11. Keeping in view the said judgment, it is to be noticed that plaintiff No. 2 Sub-hash Chander is a tenant in the premises in dispute. He stopped paying rent which necessitated filing of ejectment petition. He alleged part payment of Rs. 19302/- towards sale consideration. The said payment is not proved. The substantial amount of the balance sale consideration i.e. Rs. 19302/- out of Rs. 35,000/-, is not proved to be paid. Thus, the plaintiffs were not wiling to perform their part of the contract. One cannot lose sight of the fact that it was the plaintiff who challenged the decree passed by the learned Courts below before this Court and sought stay of the execution of the decree.

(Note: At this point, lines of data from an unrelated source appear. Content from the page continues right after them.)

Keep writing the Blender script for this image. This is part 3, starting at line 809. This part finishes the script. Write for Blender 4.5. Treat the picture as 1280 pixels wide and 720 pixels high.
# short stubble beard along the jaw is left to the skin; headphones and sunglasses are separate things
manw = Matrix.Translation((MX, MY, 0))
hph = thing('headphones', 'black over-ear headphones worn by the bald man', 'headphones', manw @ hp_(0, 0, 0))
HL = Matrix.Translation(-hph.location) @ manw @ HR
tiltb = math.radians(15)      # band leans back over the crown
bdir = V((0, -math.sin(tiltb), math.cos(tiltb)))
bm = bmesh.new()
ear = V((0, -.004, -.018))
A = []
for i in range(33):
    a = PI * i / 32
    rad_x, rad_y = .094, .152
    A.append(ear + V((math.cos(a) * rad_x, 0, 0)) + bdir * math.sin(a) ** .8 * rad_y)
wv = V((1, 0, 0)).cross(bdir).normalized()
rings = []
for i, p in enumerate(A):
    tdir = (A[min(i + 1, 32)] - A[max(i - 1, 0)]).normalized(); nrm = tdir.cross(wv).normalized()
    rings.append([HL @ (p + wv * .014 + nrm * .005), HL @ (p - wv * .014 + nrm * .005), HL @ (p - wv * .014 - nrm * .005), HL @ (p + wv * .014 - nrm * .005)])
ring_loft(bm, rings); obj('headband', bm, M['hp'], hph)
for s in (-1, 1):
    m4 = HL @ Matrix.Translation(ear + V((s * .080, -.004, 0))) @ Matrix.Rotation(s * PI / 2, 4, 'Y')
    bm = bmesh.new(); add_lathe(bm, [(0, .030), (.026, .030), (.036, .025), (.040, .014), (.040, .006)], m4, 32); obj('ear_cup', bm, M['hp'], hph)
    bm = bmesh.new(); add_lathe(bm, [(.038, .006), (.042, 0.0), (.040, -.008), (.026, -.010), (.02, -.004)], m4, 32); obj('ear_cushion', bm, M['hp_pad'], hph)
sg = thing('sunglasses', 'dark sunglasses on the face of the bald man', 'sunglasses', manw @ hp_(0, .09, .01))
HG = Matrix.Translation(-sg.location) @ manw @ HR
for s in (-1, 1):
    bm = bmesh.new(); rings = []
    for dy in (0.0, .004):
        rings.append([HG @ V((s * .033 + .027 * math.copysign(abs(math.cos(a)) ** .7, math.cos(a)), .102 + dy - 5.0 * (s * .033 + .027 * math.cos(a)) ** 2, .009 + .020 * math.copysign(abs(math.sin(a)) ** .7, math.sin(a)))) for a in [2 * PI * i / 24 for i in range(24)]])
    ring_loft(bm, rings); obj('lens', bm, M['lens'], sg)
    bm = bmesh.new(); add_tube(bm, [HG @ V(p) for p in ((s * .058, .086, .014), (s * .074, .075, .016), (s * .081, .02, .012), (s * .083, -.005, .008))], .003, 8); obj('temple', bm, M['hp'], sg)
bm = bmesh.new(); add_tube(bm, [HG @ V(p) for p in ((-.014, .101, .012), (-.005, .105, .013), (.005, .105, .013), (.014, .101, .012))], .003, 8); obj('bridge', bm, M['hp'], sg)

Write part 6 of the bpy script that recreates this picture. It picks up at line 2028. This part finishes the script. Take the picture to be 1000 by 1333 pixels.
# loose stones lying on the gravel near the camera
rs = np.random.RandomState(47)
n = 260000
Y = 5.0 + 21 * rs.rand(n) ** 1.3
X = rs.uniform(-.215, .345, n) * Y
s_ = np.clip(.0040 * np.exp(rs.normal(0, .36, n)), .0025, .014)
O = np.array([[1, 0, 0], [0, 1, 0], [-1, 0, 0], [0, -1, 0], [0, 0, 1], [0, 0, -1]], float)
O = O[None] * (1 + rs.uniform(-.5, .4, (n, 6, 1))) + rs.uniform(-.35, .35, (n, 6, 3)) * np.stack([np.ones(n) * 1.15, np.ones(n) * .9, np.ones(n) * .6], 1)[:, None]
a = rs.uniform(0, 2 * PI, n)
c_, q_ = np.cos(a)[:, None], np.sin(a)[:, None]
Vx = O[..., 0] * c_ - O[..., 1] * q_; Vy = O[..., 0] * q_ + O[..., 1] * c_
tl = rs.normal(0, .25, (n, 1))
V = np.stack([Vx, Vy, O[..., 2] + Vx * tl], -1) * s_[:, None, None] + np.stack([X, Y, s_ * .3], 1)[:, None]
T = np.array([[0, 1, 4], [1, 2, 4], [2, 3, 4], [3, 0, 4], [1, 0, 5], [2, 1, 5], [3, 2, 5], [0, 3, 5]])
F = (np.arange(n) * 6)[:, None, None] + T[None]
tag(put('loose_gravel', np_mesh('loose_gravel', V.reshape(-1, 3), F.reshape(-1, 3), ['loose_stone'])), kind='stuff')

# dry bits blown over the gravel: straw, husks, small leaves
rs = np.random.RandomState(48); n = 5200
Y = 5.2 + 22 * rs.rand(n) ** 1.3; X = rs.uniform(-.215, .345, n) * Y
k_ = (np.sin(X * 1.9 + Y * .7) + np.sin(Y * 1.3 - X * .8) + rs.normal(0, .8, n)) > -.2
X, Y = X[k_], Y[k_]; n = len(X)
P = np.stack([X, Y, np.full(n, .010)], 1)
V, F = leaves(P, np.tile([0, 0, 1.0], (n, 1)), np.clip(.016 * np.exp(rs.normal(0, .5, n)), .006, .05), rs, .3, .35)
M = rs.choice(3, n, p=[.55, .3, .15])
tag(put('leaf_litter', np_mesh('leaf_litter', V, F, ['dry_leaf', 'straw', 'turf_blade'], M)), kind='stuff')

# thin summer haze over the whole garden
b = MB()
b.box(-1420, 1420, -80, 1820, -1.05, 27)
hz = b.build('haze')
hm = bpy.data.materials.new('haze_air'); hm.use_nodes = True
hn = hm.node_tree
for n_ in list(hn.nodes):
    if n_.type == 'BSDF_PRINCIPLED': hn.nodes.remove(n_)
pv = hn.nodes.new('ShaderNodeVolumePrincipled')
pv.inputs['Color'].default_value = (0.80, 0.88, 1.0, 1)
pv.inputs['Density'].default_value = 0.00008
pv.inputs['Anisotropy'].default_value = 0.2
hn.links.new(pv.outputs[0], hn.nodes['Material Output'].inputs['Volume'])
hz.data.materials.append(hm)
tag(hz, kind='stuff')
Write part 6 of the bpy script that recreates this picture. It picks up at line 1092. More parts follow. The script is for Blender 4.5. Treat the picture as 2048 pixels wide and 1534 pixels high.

The necessary inference is that the plaintiffs were not even willing to pay the balance amount of Rs. 35,000/- even after the decree was passed by the Courts below. Thus, the finding recorded by the Courts below that the plaintiffs were ready and willing to perform their part of the contract is not sustainable in law and, therefore, set aside.
12. Consequently, the appeal filed by the defendant is accepted. The judgment and decree passed by the Courts below is set aside and the suit filed by the plaintiff is dismissed with no order as to costs.